Curbing the bureaucracy is possible. Decision-making authority for operations could be returned to battalions and brigades. Staffs that manage the flow of operations could operate on 24-hour schedules like the forces they regulate. Authority to release information could be delegated to units in contact with Afghans. Formatting requirements could be eased. The culture of risk mitigation could be countered with a culture of initiative.

Mid-level leaders win or lose conflicts. Our forces are better than the Taliban’s, but we have leashed them so tightly that they are unable to compete.
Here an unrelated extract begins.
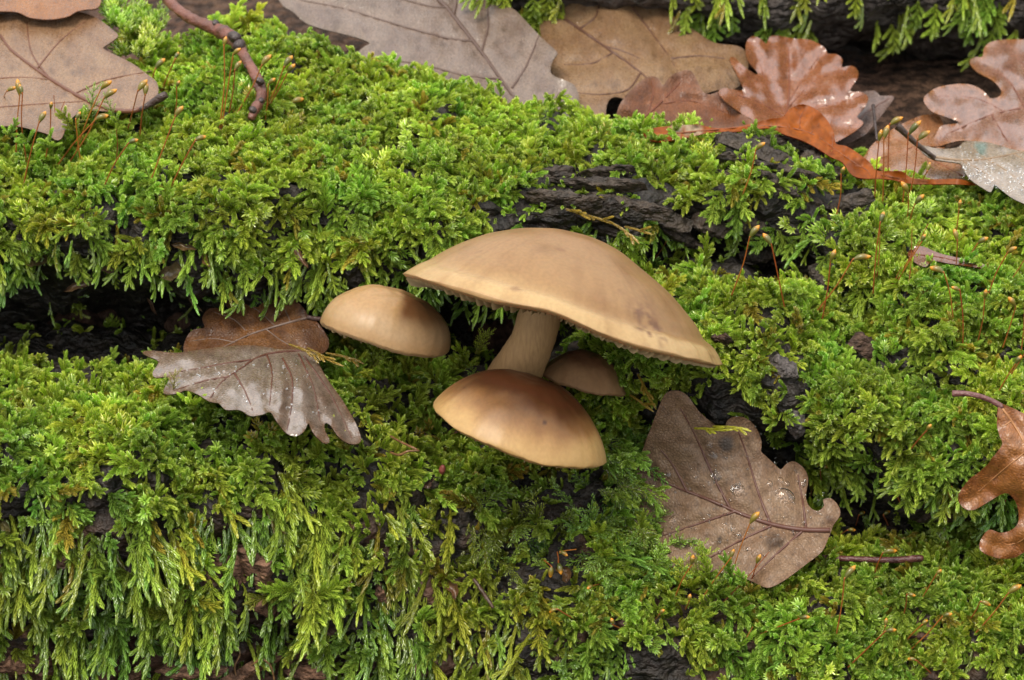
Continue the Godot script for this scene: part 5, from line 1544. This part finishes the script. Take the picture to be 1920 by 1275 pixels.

Whether this assessment is shared in Washington is another matter. What may be empowered instead of the spear tip is the shaft. Bureaucracy is jealous of authority. If anything, a bureaucrat confronted with a plethora of i’s to dot and t’s to cross will add even more i’s and more t’s. Process will be layered on process; ceremony overlaid on ceremony in an environment where the process is sacred, because that’s how problems are solved inside the temple. The battlefield is a place where a man worries that he will die; the capital is a place where people worry about their careers. For some it is less important whether a war is won or lost than whether something was illegal or irregular in the process. A man might lose his life on poor intelligence but a politician can lose an election if he does something the press can criticize him for. Who will win the battle of counterbureaucracy? The smart money’s on the bureaucrat.